Drastische Gerichtsurteile gegen kritische Medien
Die Repressalien gegen Karabekow sind kein Einzelfall. Am 30. November bestätigte Kirgistans Oberstes Gericht mehrere Urteile, mit denen das Nachrichtenportal Zanoza, dessen beide Gründer Dina Maslowa und Narynbek Idinow sowie drei Mitangeklagte wegen angeblicher Beleidigung von Ex-Präsident Almasbek Atambajew zu insgesamt 40 Millionen Som (472.000 Euro) Entschädigung verpflichtet wurden. Auf das Portal Zanoza entfallen davon 15 Millionen, auf Idinow neun Millionen und auf Maslowa drei Millionen Som.
Anträge der Verurteilten, die Summen in Raten abbezahlen zu dürfen, wies ein Berufungsgericht am Mittwoch (7.2.) ab. Um die Summe aufzubringen, muss Idinow nach Auffassung der kirgisischen Justiz seinen Anteil an seiner Wohnung versteigern, die ihm gemeinsam mit seiner Mutter und seiner Schwester gehört. Auch die Verurteilten in diesem Rechtsstreit wurden mit Ausreiseverboten belegt.

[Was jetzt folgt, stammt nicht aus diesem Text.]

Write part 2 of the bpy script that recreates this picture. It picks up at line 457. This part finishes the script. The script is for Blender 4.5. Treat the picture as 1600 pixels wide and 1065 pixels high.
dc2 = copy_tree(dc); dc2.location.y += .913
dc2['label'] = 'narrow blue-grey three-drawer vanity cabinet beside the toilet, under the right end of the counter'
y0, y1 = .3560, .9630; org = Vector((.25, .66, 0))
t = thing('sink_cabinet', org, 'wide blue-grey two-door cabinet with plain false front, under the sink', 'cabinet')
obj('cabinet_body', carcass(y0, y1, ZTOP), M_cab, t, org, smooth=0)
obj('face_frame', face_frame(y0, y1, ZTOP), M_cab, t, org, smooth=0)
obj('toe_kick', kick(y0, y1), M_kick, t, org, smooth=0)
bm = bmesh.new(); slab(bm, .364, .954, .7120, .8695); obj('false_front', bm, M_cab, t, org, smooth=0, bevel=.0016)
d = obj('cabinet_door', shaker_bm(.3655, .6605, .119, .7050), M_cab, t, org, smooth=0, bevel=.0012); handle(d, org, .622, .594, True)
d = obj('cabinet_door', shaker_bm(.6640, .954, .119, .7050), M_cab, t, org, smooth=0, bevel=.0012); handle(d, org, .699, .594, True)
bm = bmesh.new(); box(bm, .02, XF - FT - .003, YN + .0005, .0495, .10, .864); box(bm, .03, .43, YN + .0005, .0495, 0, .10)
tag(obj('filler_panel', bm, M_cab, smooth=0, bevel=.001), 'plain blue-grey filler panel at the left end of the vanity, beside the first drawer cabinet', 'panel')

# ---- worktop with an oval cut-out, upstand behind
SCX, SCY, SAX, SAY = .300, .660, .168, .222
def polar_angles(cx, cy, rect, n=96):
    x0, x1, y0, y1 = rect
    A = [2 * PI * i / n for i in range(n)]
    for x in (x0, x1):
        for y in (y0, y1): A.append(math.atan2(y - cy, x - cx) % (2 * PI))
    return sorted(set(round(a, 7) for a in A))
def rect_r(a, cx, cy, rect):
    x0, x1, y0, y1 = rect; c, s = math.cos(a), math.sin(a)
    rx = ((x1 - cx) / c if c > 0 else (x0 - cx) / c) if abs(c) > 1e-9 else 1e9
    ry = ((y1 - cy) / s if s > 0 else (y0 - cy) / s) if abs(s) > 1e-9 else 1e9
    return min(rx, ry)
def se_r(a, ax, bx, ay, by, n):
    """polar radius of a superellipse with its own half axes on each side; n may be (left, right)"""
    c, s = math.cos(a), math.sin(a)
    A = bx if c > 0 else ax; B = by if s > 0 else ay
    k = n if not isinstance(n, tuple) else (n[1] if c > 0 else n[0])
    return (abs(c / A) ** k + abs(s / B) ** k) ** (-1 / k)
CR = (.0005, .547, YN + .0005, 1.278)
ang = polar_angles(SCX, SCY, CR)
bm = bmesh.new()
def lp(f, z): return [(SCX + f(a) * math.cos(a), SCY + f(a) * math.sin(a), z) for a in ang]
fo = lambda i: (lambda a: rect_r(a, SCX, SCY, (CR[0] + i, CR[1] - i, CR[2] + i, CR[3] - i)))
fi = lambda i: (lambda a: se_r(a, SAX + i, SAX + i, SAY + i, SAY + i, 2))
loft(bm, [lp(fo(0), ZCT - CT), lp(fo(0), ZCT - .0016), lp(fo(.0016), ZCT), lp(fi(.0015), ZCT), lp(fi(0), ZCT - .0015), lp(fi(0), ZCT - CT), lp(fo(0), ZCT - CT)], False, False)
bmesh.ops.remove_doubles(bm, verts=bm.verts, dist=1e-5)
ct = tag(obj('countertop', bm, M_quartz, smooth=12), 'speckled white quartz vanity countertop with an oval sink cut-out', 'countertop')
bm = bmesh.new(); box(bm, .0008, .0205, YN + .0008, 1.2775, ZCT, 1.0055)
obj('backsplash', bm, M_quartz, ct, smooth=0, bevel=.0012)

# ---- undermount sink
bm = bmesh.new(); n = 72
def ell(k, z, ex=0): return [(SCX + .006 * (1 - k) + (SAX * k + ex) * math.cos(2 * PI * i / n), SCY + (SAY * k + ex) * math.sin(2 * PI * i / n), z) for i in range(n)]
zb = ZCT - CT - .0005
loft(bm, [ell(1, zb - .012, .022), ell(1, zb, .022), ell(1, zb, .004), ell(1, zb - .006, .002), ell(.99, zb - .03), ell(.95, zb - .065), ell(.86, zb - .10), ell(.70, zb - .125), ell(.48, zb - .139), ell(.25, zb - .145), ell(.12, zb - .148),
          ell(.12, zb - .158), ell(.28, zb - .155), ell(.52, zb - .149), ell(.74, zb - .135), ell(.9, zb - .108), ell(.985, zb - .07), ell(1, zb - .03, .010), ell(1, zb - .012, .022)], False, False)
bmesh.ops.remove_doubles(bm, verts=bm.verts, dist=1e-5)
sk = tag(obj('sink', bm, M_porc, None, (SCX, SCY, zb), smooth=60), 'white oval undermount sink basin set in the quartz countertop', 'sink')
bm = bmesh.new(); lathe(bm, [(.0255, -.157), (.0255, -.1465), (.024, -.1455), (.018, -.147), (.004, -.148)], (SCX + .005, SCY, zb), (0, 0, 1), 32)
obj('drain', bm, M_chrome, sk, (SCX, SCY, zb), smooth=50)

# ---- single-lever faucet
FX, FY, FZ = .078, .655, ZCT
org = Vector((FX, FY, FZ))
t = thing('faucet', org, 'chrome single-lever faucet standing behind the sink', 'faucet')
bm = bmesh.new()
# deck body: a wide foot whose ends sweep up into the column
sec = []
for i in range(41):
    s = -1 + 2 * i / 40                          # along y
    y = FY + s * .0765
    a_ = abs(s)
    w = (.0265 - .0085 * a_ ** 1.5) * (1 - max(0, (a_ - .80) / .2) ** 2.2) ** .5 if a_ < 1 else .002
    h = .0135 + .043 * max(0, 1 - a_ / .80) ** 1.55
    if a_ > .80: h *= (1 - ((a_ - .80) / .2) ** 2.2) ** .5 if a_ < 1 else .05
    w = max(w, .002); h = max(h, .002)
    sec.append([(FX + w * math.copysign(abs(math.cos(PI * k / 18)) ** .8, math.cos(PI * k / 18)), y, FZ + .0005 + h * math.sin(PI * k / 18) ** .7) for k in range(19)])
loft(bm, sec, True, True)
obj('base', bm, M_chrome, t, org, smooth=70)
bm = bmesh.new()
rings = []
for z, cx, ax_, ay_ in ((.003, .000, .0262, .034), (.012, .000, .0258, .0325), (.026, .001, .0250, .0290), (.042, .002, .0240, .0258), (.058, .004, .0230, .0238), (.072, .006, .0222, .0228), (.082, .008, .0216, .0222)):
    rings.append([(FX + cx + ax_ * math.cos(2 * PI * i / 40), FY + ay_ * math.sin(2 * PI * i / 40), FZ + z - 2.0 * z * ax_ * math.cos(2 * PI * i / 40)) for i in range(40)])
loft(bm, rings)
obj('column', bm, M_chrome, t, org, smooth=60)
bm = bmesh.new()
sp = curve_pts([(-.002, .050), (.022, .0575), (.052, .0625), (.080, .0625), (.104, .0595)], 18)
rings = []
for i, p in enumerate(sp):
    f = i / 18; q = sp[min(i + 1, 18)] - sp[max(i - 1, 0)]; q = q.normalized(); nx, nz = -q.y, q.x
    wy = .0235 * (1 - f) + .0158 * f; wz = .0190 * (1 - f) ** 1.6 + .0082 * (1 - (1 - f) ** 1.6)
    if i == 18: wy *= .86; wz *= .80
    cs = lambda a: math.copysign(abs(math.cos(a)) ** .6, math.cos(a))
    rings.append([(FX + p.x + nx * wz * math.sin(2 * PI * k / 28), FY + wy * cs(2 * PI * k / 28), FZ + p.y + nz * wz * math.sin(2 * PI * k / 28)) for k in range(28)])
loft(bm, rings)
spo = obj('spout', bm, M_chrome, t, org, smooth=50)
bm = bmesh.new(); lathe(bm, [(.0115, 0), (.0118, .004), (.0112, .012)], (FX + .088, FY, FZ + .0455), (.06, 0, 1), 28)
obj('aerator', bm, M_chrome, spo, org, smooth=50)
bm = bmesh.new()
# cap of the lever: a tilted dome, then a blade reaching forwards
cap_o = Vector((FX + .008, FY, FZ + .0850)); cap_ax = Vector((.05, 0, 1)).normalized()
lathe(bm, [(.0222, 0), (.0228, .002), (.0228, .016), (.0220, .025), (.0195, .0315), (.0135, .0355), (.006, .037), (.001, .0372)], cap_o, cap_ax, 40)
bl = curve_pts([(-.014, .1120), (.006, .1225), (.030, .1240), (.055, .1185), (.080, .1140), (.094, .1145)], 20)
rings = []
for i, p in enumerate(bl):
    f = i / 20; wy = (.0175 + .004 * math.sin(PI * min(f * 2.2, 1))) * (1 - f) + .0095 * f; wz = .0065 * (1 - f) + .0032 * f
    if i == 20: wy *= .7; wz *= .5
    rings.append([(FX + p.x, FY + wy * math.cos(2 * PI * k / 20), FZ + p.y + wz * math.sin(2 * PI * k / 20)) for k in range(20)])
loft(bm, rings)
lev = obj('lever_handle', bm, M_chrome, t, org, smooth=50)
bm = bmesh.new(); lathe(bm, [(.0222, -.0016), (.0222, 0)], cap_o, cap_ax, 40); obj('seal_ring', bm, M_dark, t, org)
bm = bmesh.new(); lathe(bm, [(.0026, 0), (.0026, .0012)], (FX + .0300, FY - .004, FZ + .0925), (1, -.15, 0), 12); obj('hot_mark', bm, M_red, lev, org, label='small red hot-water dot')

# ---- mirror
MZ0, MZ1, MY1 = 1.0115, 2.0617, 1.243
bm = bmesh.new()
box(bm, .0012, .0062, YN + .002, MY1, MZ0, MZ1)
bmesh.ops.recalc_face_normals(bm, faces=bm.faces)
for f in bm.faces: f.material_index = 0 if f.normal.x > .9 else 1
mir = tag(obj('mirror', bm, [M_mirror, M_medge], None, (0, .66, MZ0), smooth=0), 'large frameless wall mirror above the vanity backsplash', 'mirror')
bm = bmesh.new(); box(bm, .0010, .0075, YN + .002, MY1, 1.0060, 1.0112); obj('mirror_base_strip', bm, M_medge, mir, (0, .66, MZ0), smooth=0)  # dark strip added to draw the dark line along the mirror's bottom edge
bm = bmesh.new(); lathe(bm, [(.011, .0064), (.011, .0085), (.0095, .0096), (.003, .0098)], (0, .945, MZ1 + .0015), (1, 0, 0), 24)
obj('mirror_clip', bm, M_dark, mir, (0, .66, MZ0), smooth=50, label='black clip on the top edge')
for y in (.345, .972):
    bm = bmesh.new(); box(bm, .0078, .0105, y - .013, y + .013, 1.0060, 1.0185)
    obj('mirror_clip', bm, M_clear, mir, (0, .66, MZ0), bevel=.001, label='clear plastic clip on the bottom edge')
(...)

Vergangenen August verfügte ein Gericht in Bischkek ohne jede Vorwarnung die Schließung des oppositionellen Fernsehsenders Sentjabr wegen angeblich „extremistischer Äußerungen“ eines hochrangigen Ex-Funktionärs in einem Live-Interview. Auch dieses Urteil wurde inzwischen vom Obersten Gericht bestätigt.
Der beliebte Fernsehsender NTS, der dem Oppositionsführer Omurbek Babanow gehört, wurde am 19. Dezember durchsucht. Danach ordnete ein Gericht in Bischkek an, sein Vermögen einzufrieren. Auslöser war eine Anzeige einer obskuren Offshore-Gesellschaft. NTS konnte schließlich eine Übergangslösung aushandeln und seinen Sendebetrieb wieder aufnehmen, nachdem der Sender eine Inventarliste seiner gesamten Ausrüstung vorlegte.